Ücret farkları sıfırlandı
Türkiye'de Cumhurbaşkanı Recep Tayyip Erdoğan ve Bakan Mehmet Şimşek'in ekonomi politikalarının işçi için büyük bir kıyım olduğunu kaydeden İbrahim Kızılyer, “Öte yandan Erdoğan-Şimşek programının hedefleri doğrultusunda işçilere yönelik baskılar zirveye çıkarken, bu baskılar sahaya “İşler iyi değil, ihracat azaldı” gibi söylemlerle yansıyor. Kısacası patronlar; psikolojik bir üstünlük kurup, işçilere aba altında sopa gösterip, 2024’te olduğu gibi 2025’in temmuzunu da kazasız belasız atlatmayı başardılar. Diğer yandan hayat pahalılığının arttığı, yoksulluğun derinleştiği, fabrikalardaki çalışma şartlarının da kötüleştiği ve ara zammın talep edildiği benzer dönemlerde işçilerin başvurduğu yöntemlerden biri, işlerinden ayrılıp, ücretin ve çalışma koşullarının görece daha iyi olduğu başka fabrikalarda çalışmaktı. Ve bu dönemler fabrikalar arasındaki ‘git-gel’lerin en fazla olduğu dönemlerdi.

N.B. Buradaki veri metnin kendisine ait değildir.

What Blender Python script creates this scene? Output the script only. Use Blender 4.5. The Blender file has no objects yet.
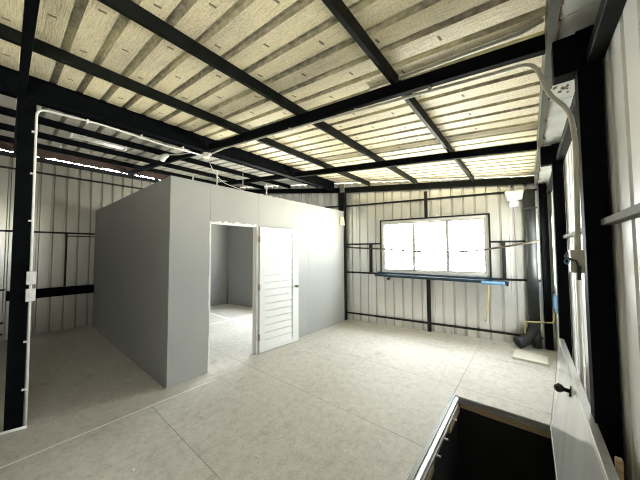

Fakat orta vadeli programın hedefleri doğrultusunda ücretler iyice baskılandığı için bu dönem işçilerin görece daha iyi diyebileceği bir fabrika da kalmadı ve bu “kaçışlar” bu dönem iyice durağanlaştı. Neredeyse tüm sektörlerde aynı kategorideki fabrikalar arasında ücret farkları sıfırlandı” dedi.
Tekstil sektörü can çekişiyor
En çok tekstil sektöründe sıkıntılar yaşadığını ve diğer sektörlerde de benzer sıkıntılar olduğunu da kaydeden Kızılyer, “Başta tekstil olmak üzere bazı tedarikçi firmalarda işlerin daralması işsizlik kaygısını artırırken; genel olarak gıda, metal, petrokimya, ambalaj, cam sanayisini içine alan işletmeler gece gündüz demeden fazla mesailerle üretimini sürdürüyor. İşçiler fazla mesailerle; günübirlik ek işlerle idare etmeye çalışıyorlar. “Temmuzda zam verecekler mi” sorusunu sormayı bırakan işçilerin, eylül ayından itibaren “2026’daki asgari ücret ne kadar olacak” sorusunu soracaklarına eminiz” şeklinde konuştu.